▸ **INSTRUCTIONS TO FOLLOW**
Print all the data, keeping every line exactly as it is.

▸ **STORED DATA**
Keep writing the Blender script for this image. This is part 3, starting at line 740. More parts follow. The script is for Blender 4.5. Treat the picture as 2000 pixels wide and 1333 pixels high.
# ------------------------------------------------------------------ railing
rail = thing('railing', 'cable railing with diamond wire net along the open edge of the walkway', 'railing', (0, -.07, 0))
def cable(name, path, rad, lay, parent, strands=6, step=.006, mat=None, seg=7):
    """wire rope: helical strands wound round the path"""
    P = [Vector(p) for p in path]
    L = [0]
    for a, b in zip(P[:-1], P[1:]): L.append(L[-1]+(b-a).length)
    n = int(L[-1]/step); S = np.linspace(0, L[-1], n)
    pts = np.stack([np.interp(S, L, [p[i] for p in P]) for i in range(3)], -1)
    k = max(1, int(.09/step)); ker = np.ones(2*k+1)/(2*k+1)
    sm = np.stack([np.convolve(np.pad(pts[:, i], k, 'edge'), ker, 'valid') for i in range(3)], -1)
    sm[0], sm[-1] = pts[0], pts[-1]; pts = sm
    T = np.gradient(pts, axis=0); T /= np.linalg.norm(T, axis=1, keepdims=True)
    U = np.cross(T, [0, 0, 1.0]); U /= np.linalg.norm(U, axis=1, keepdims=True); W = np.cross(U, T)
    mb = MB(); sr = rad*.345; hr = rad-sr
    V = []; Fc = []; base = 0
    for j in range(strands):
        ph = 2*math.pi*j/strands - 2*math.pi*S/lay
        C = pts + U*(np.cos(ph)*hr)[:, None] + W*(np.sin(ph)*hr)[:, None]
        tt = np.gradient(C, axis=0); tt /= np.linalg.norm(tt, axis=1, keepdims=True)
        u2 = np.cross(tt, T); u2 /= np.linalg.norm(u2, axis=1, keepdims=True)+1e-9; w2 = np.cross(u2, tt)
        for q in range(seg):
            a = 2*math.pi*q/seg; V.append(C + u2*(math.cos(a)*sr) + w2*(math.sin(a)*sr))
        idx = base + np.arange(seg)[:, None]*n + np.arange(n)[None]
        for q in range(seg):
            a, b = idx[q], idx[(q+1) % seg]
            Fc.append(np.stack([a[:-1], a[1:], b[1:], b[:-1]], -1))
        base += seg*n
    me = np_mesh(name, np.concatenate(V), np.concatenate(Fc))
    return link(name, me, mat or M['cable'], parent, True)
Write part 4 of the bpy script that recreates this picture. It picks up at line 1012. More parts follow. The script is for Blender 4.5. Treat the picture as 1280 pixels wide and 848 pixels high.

▸ **EXERCISE RESPONSE**
Keep writing the Blender script for this image. This is part 3, starting at line 740. More parts follow. The script is for Blender 4.5. Treat the picture as 2000 pixels wide and 1333 pixels high.
# ------------------------------------------------------------------ railing
rail = thing('railing', 'cable railing with diamond wire net along the open edge of the walkway', 'railing', (0, -.07, 0))
def cable(name, path, rad, lay, parent, strands=6, step=.006, mat=None, seg=7):
    """wire rope: helical strands wound round the path"""
    P = [Vector(p) for p in path]
    L = [0]
    for a, b in zip(P[:-1], P[1:]): L.append(L[-1]+(b-a).length)
    n = int(L[-1]/step); S = np.linspace(0, L[-1], n)
    pts = np.stack([np.interp(S, L, [p[i] for p in P]) for i in range(3)], -1)
    k = max(1, int(.09/step)); ker = np.ones(2*k+1)/(2*k+1)
    sm = np.stack([np.convolve(np.pad(pts[:, i], k, 'edge'), ker, 'valid') for i in range(3)], -1)
    sm[0], sm[-1] = pts[0], pts[-1]; pts = sm
    T = np.gradient(pts, axis=0); T /= np.linalg.norm(T, axis=1, keepdims=True)
    U = np.cross(T, [0, 0, 1.0]); U /= np.linalg.norm(U, axis=1, keepdims=True); W = np.cross(U, T)
    mb = MB(); sr = rad*.345; hr = rad-sr
    V = []; Fc = []; base = 0
    for j in range(strands):
        ph = 2*math.pi*j/strands - 2*math.pi*S/lay
        C = pts + U*(np.cos(ph)*hr)[:, None] + W*(np.sin(ph)*hr)[:, None]
        tt = np.gradient(C, axis=0); tt /= np.linalg.norm(tt, axis=1, keepdims=True)
        u2 = np.cross(tt, T); u2 /= np.linalg.norm(u2, axis=1, keepdims=True)+1e-9; w2 = np.cross(u2, tt)
        for q in range(seg):
            a = 2*math.pi*q/seg; V.append(C + u2*(math.cos(a)*sr) + w2*(math.sin(a)*sr))
        idx = base + np.arange(seg)[:, None]*n + np.arange(n)[None]
        for q in range(seg):
            a, b = idx[q], idx[(q+1) % seg]
            Fc.append(np.stack([a[:-1], a[1:], b[1:], b[:-1]], -1))
        base += seg*n
    me = np_mesh(name, np.concatenate(V), np.concatenate(Fc))
    return link(name, me, mat or M['cable'], parent, True)
Write part 4 of the bpy script that recreates this picture. It picks up at line 1012. More parts follow. The script is for Blender 4.5. Treat the picture as 1280 pixels wide and 848 pixels high.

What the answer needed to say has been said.